Condividi

Iva e deficit: Borghi sbanda sui numeri

In un’intervista alla Stampa l’economista della Lega dice di voler disinnescare le clausole di salvaguardia lasciando correre il deficit, ma i suoi calcoli non vanno d’accordo con quelli dell’Ufficio Parlamentare di Bilancio

Iva e deficit: Borghi sbanda sui numeri

Dopo aver aperto una crisi agostana inedita per l’Italia, la Lega dà prova di creatività anche sui conti pubblici, soprattutto per quanto riguarda Iva e deficit. In un’intervista pubblicata lunedì sul quotidiano La Stampa, l’economista del Carroccio Claudio Borghi – presidente della Commissione bilancio della Camera, nonché teorico dei minibot – assicura che la manovra di un eventuale governo Salvini frutto di elezioni anticipate “è già scritta” e contiene una ricetta infallibile per evitare che l’Iva aumenti.

In sostanza, per sterilizzare le clausole di salvaguardia da 23 miliardi la Lega intende aumentare il debito pubblico, lasciando salire il deficit 2020 fino al 2,8% del Pil. Un livello inferiore al 3% di Maastricht, ma superiore al 2,1% previsto nell’ultimo Def e soprattutto all’1,8% chiesto da Bruxelles e fissato come obiettivo dal ministro Tria.

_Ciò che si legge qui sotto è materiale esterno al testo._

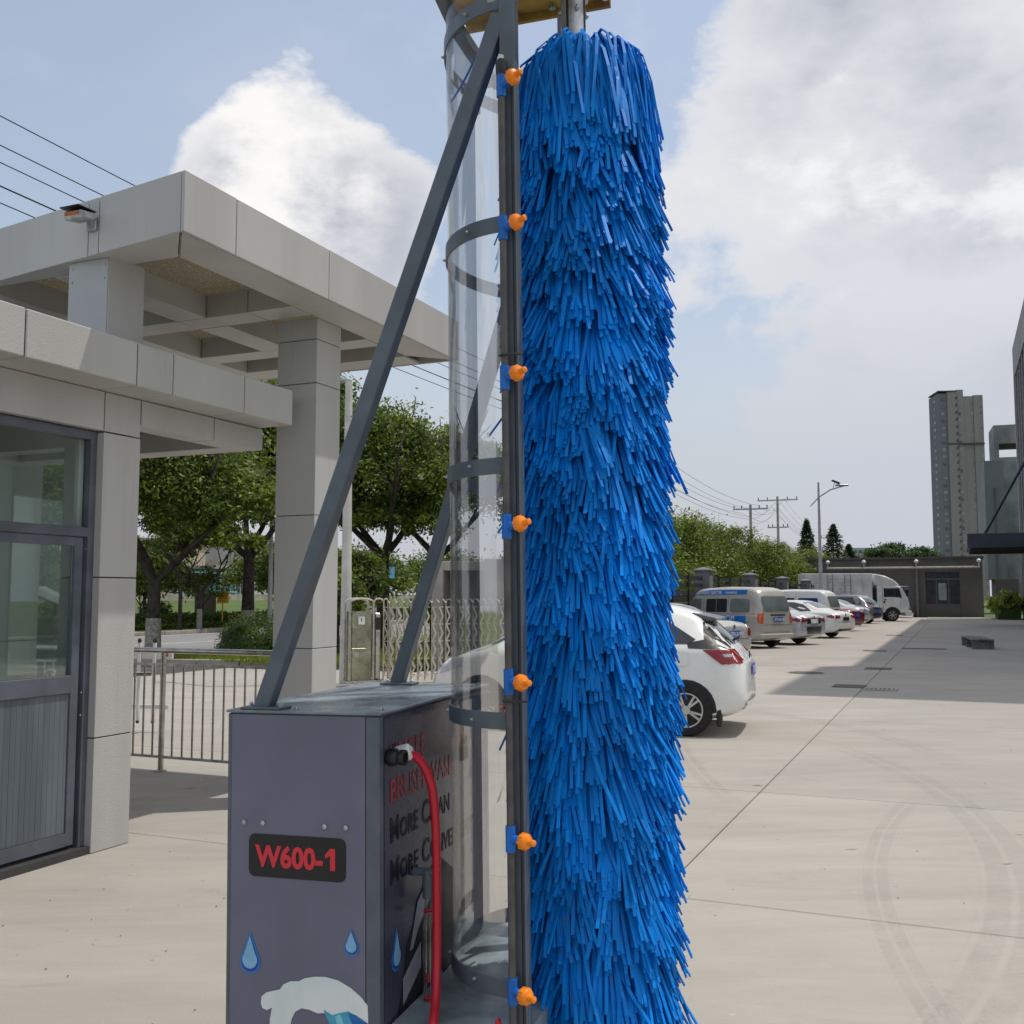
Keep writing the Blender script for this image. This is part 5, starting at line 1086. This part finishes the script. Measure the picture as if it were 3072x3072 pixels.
B1('fuel_flap', cblack, trk, 5.02, 5.12, .06, .075, 1.15, 1.3); B1('grille', cblack, trk, 6.59, 6.63, .5, 1.5, .95, 1.15); B1('bumper', tw_, trk, 6.35, 6.72, .06, 1.95, .35, .68, bevel=.03); B1('headlight', lampwh, trk, 6.5, 6.66, .1, .42, .75, .95, bevel=.02)
B1('mirror', cblack, trk, 6.35, 6.5, -.15, -.05, 1.6, 2.05, bevel=.02); B1('sun_visor', tw_, trk, 6.1, 6.55, .1, 1.9, 2.2, 2.25)
for wx in (1.0, 5.55):
    for o, yy in ((-1, .16), (1, 1.86)): wheel(trk, wx, yy, .40, .24, o, 6)
    MB().prism([(wx + .50 * math.cos(a), .058, .42 + .50 * math.sin(a)) for a in [k * PI / 10 for k in range(11)]], (0, .015, 0)).build('wheel_arch', cblack, trk)
B1('exhaust_stack', cblack, trk, 4.4, 4.62, .3, 1.7, .95, 2.1)
# ================================================================== THE BRUSH WASHING MACHINE
MA = R(17); my = Vector((math.sin(MA), math.cos(MA), 0)); mxv = Vector((math.cos(MA), -math.sin(MA), 0))
mc = thing('bus_washing_machine', 'dark grey single-brush washing machine with a tall blue brush and clear shield', 'washing machine', Vector((.105 + .0208, 3.174, 0)), -MA)
mc.rotation_euler = (Matrix.Rotation(-.013, 4, 'Y') @ Matrix.Rotation(-MA, 4, 'Z')).to_euler()
# local axes: x' to the right (away from the cabinet), y' away from the camera, z up
# chassis and deck
B1('deck_plate', deck_grey, mc, -.34, .04, -.42, .47, .40, .455, bevel=.004)
B1('chassis', black, mc, -.82, .03, -.46, .50, .14, .395)
for x_, y_ in ((-.7, -.3), (-.7, .35), (.16, -.20), (.2, .30)):
    MB().lathe([(.06, -.04), (.12, -.04), (.13, -.02), (.13, .02), (.12, .04), (.06, .04)], 24, Matrix.Translation((x_, y_, .13)) @ Matrix.Rotation(R(90), 4, 'Y')).build('wheel', rubber, mc, smooth=True)
B1('drive_arm', black, mc, .0, .36, -.16, .16, .16, .34, bevel=.02)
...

Borghi dice di non cercare il conflitto con l’Ue e di non voler uscire dall’euro: “Cosa penso io dell’euro si sa, ma non c’è nessun intento di andare a menare le mani per il gusto di farlo. Però, per noi, c’è un punto invalicabile che è il bene per i cittadini italiani. E se non ci fanno fare le cose che riteniamo utili noi le facciamo lo stesso, a differenza di altri che invece partono già battuti e rassegnati a fare quello che ti dice l’Europa”.

Tuttavia, il problema è nei numeri. Borghi non cita infatti altre misure compensative per scongiurare l’aumento dell’Iva da 23 miliardi: nessun taglio alle spese, nessun aumento delle entrate fiscali. Anzi, l’economista della Lega ribadisce l’intenzione di abbassare l’Irpef: “Il 15% va raggiunto con gradualità, però bisogna iniziare da subito e garantirlo a tanti”. Quindi il disinnesco delle clausole di salvaguardia avverrebbe completamente in deficit.

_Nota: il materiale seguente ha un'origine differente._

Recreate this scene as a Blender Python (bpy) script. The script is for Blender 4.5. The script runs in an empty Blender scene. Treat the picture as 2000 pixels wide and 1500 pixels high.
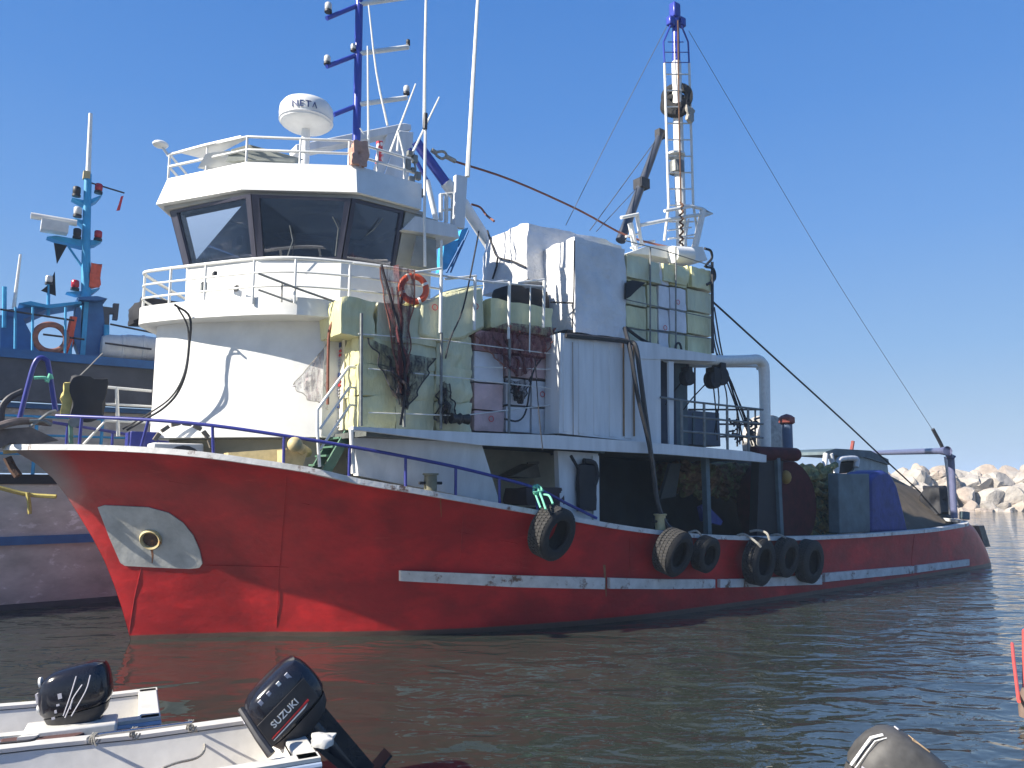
import bpy, math, random
from mathutils import Vector, Matrix, noise
random.seed(7)
sc = bpy.context.scene
R = math.radians
V = Vector

# ------------------------------------------------------------------ camera
F, H, HOR = 1450.0, 3.0, 940.0          # focal length in px of a 2000 px wide frame, eye height, horizon row
pitch = math.atan((HOR - 750) / F)
cam = bpy.data.cameras.new('camera'); cam.sensor_width = 36; cam.lens = 36 * F / 2000
cam.clip_end = 8000; cam.clip_start = 0.05
co = bpy.data.objects.new('camera', cam); sc.collection.objects.link(co)
co.location = (0, 0, H); co.rotation_euler = (R(90) + pitch, 0, 0)
sc.camera = co

# ------------------------------------------------------------------ light
SUN_AZ, SUN_EL = 243.0, 35.0
w = bpy.data.worlds.new('World'); sc.world = w; w.use_nodes = True
nt = w.node_tree; nt.nodes.clear()
sky = nt.nodes.new('ShaderNodeTexSky'); sky.sky_type = 'NISHITA'; sky.sun_disc = False
sky.sun_elevation = R(SUN_EL); sky.sun_rotation = R(SUN_AZ)
sky.altitude = 0; sky.air_density = 1.0; sky.dust_density = 0.0; sky.ozone_density = 4.0
# daylight sky: the Nishita sky plus the photograph's haze gradient, a function of elevation only
tc = nt.nodes.new('ShaderNodeTexCoord'); sz_ = nt.nodes.new('ShaderNodeSeparateXYZ'); nt.links.new(tc.outputs['Generated'], sz_.inputs[0])
cr_ = nt.nodes.new('ShaderNodeValToRGB'); nt.links.new(sz_.outputs[2], cr_.inputs[0])
EXPO = 1.15
els = [(0.0, (.40, .53, .70)), (.06, (.37, .52, .715)), (.16, (.25, .45, .765)), (.3, (.16, .365, .78)), (.45, (.10, .29, .73)), (.6, (.068, .235, .66)), (1.0, (.04, .15, .48))]
while len(cr_.color_ramp.elements) < len(els): cr_.color_ramp.elements.new(.5)
for e, (q_, c_) in zip(cr_.color_ramp.elements, els): e.position = q_; e.color = (*[v_ / 2 ** EXPO for v_ in c_], 1)
b1 = nt.nodes.new('ShaderNodeBackground'); b1.inputs[1].default_value = 0.93; nt.links.new(cr_.outputs[0], b1.inputs[0])
bg = nt.nodes.new('ShaderNodeBackground'); bg.inputs[1].default_value = 0.005; nt.links.new(sky.outputs[0], bg.inputs[0])
ads = nt.nodes.new('ShaderNodeAddShader'); nt.links.new(b1.outputs[0], ads.inputs[0]); nt.links.new(bg.outputs[0], ads.inputs[1])
wo = nt.nodes.new('ShaderNodeOutputWorld'); nt.links.new(ads.outputs[0], wo.inputs[0])
sl = bpy.data.lights.new('sun', 'SUN'); sl.energy = 5.0; sl.angle = R(0.5); sl.color = (1.0, 0.93, 0.82)
so = bpy.data.objects.new('sun', sl); sc.collection.objects.link(so)
sd = V((math.sin(R(SUN_AZ)) * math.cos(R(SUN_EL)), math.cos(R(SUN_AZ)) * math.cos(R(SUN_EL)), math.sin(R(SUN_EL))))
so.rotation_euler = sd.to_track_quat('Z', 'Y').to_euler(); so.location = sd * 60
vs = sc.view_settings; vs.view_transform = 'Standard'; vs.look = 'None'; vs.gamma = 1; vs.use_curve_mapping = False
vs.exposure = EXPO

# ------------------------------------------------------------------ survey helpers (boat frame: s aft, t to port, z up)
C0 = V((0, 0, H)); FW = V((0, math.cos(pitch), math.sin(pitch))); UP = V((0, -math.sin(pitch), math.cos(pitch))); RT = V((1, 0, 0))
def ray(px, py): return FW + RT * ((px - 1000) / F) + UP * ((750 - py) / F)
def Z(px, py, z):
    r = ray(px, py); return C0 + r * ((z - H) / r.z)
BR = R(54)
A = V((math.sin(BR), math.cos(BR), 0)); N = V((math.cos(BR), -math.sin(BR), 0)); K = V((0, 0, 1))
O = Z(255, 1250, 0)
def B(s, t, z): return O + A * s + N * t + K * z
def T(px, py, t):
    r = ray(px, py); return C0 + r * ((t - (C0 - O).dot(N)) / r.dot(N))
def S(px, py, s):
    r = ray(px, py); return C0 + r * ((s - (C0 - O).dot(A)) / r.dot(A))
def loc(p): d = p - O; return d.dot(A), d.dot(N), p.z
def lerp(x, tab):
    if x <= tab[0][0]: return tab[0][1]
    for (a, b), (c, d) in zip(tab, tab[1:]):
        if x <= c: return b + (d - b) * (x - a) / (c - a)
    return tab[-1][1]

# ------------------------------------------------------------------ materials
def mat(name, col, rough=0.5, metal=0.0, var=0.12, vscale=3.0, rust=0.0, rcol=(0.17, 0.06, 0.02), rscale=1.3,
        bump=0.0, bscale=30.0, stretch=(1, 1, 1), col2=None, c2=0.5, c2scale=2.0, spec=0.5, bd=0.02):
    m = bpy.data.materials.new(name); m.use_nodes = True; n = m.node_tree; nn = n.nodes; L = n.links
    p = nn['Principled BSDF']; p.inputs['Roughness'].default_value = rough; p.inputs['Metallic'].default_value = metal
    p.inputs['Specular IOR Level'].default_value = spec
    g = nn.new('ShaderNodeNewGeometry'); mp = nn.new('ShaderNodeMapping'); mp.inputs['Scale'].default_value = stretch
    L.new(g.outputs['Position'], mp.inputs[0])
    def nz(scale, det=5, rough_=0.6):
        t = nn.new('ShaderNodeTexNoise'); t.inputs['Scale'].default_value = scale; t.inputs['Detail'].default_value = det
        t.inputs['Roughness'].default_value = rough_; L.new(mp.outputs[0], t.inputs[0]); return t
    def mix(f, a, b, typ='MIX'):
        x = nn.new('ShaderNodeMix'); x.data_type = 'RGBA'; x.blend_type = typ
        for s_, v_ in ((x.inputs[0], f), (x.inputs[6], a), (x.inputs[7], b)):
            if hasattr(v_, 'links') or isinstance(v_, bpy.types.NodeSocket): L.new(v_, s_)
            else: s_.default_value = v_ if isinstance(v_, float) else (*v_[:3], 1)
        return x.outputs[2]
    def ramp(src, lo, hi):
        r = nn.new('ShaderNodeMapRange'); r.inputs[1].default_value = lo; r.inputs[2].default_value = hi
        L.new(src, r.inputs[0]); return r.outputs[0]
    c = tuple(col)
    if col2 is not None: c = mix(ramp(nz(c2scale, 4).outputs[0], c2 - 0.04, c2 + 0.04), col, col2)
    if var: 
        lo = 1 - var * 1.6
        c = mix(ramp(nz(vscale).outputs[0], 0.3, 0.7), mix(1.0, c, (lo, lo, lo), 'MULTIPLY'), c)
    if rust:
        c = mix(ramp(nz(rscale, 8, 0.7).outputs[0], 0.74 - rust * 0.3, 0.80 - rust * 0.25), c, rcol)
    if isinstance(c, tuple): p.inputs['Base Color'].default_value = (*c[:3], 1)
    else: L.new(c, p.inputs['Base Color'])
    if bump:
        b = nn.new('ShaderNodeBump'); b.inputs['Strength'].default_value = min(1, bump); b.inputs['Distance'].default_value = bd
        L.new(nz(bscale, 4).outputs[0], b.inputs['Height']); L.new(b.outputs[0], p.inputs['Normal'])
    return m

M = {}
M['white'] = mat('white_paint', (0.74, 0.74, 0.71), 0.45, rust=0.1, var=0.08, bump=0.3, bscale=1.6, bd=.03)
M['whiterail'] = mat('white_rail_paint', (0.72, 0.72, 0.68), 0.45, var=0.1, vscale=12, rust=0.15, rscale=9)
M['whitedirty'] = mat('streaked_white_paint', (0.7, 0.71, 0.71), 0.5, var=0.14, vscale=1.6, stretch=(2.2, 2.2, 0.35), rust=0.2, rcol=(0.3, 0.2, 0.08), rscale=1.5)
M['gunwale'] = mat('chipped_white_cap_paint', (0.66, 0.66, 0.64), 0.5, var=0.2, vscale=4, rust=0.6, rcol=(0.16, 0.09, 0.06), rscale=3.2, bump=0.4, bscale=14)
M['bluerail'] = mat('navy_rail_paint', (0.035, 0.04, 0.24), 0.35, var=0.15, vscale=9, rust=0.1, rscale=8)
M['bluemast'] = mat('blue_mast_paint', (0.03, 0.05, 0.33), 0.3, var=0.12, vscale=5)
M['rust'] = mat('rusted_steel', (0.12, 0.06, 0.035), 0.85, var=0.3, vscale=9, rust=0.5, rcol=(0.3, 0.12, 0.03), rscale=7, bump=0.6, bscale=40)
M['darksteel'] = mat('dark_steel', (0.045, 0.045, 0.05), 0.55, metal=0.3, var=0.3, vscale=8, rust=0.25, rscale=6)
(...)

In un’ulteriore precisazione fornita all’agenzia Reuters, Borghi spiega che il disavanzo salirebbe al 2,8% come “effetto contabile isolato del non far aumentare l’Iva” e aggiunge che questo livello non è un obiettivo preciso, perché è troppo presto per stabilirlo (strano: la manovra non era “già scritta”?), ma si rimarrà certamente sotto il 3%.

Peccato che l’Ufficio Parlamentare di Bilancio non sia d’accordo con questi calcoli. In un’audizione dello scorso 16 aprile davanti alle commissioni Bilancio di Camera e Senato, il presidente dell’Upb, Giuseppe Pisauro, ha detto che, in base all’ultimo Def, senza gli aumenti dell’Iva e senza compensazioni il deficit salirà “al 3,4% nel 2020, al 3,6% nel 2021 e al 3,8% nel 2022”.

Anche ipotizzando che queste previsioni siano sbagliate di diversi decimali, è molto probabile che la cancellazione delle clausole di salvaguardia a colpi di deficit spingerebbe comunque l’Italia verso la procedura d’infrazione europea. Un rischio che abbiamo corso appena due mesi fa per aver alzato il disavanzo del 2019 al 2,4% e che siamo riusciti a scongiurare solo tornando a quota 2,04% con l’assestamento di bilancio di luglio.